Chavis Mármol, UNTITLED, 2025
Sculpture - Digital volumetry / Textile coating
27 × 16 × 12 inches
Cats (Untitled)
In this series of sculptures, the artist turns to the figure of the cat as a symbolic container capable of holding fears and anxieties deeply rooted in human experience. The cat—situated between tenderness and threat, between domestic intimacy and predatory instinct—functions here as an ambiguous and powerful metaphor. Its dual nature makes it an apt vehicle for addressing emotions that are difficult to name or represent directly.
Despite its long history of domestication, the cat still carries in its gaze, its body, and its reflexes the logic of the hunter. This tension between the comforting and the wild becomes the starting point of the work, inviting reflection on human dimensions that also fluctuate between the visible and the unspoken.
The sculptures operate as bodies that contain, displace, or distort the affective burdens of contemporary violence. Within them, latent fears resonate: impulses, behaviors, and dynamics that emerge in contexts where violence—human, structural, emotional—becomes a constant presence. The artist does not use the cat as a literal representation but rather as a device that allows these themes to be approached with a certain softness without diminishing their force.
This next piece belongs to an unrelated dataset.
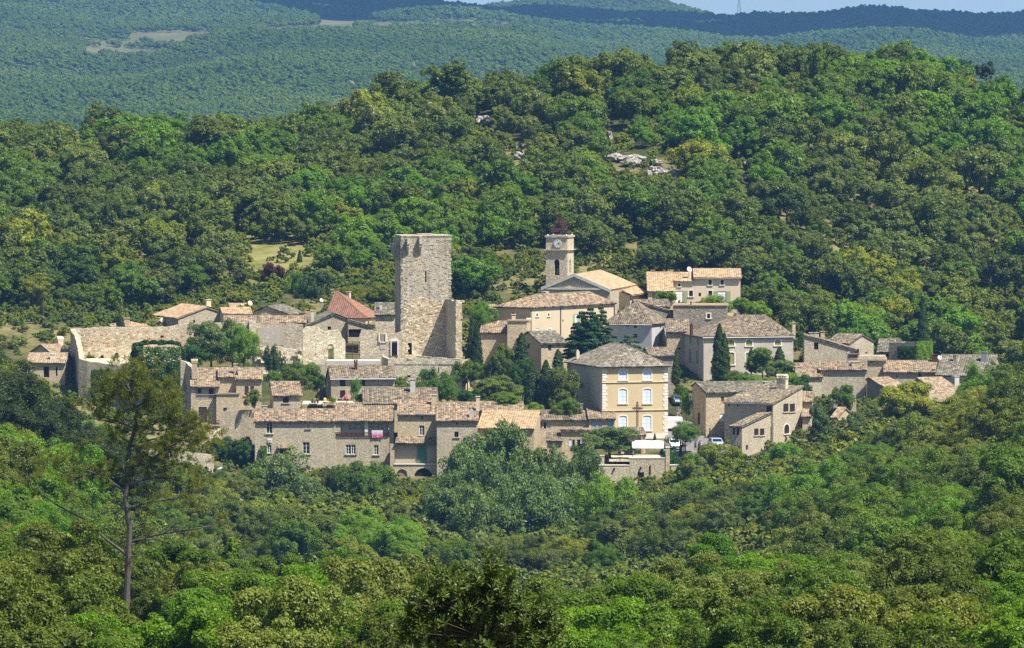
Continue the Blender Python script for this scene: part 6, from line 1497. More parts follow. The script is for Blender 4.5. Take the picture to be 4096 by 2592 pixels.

Thus, the series proposes a reading in which the seemingly tender becomes unsettling and the familiar acquires a disturbing depth. Some of these pieces were also conceived as self-portraits: the artist incorporates fragments of his own clothing to cover the sculptures, inscribing his body and memory into the work. This gesture turns the cat-sculptures into an intimate space where personal vulnerability and collective tensions intersect, reminding us that beneath the layers of domestication—social and personal—our instincts and impulses persist.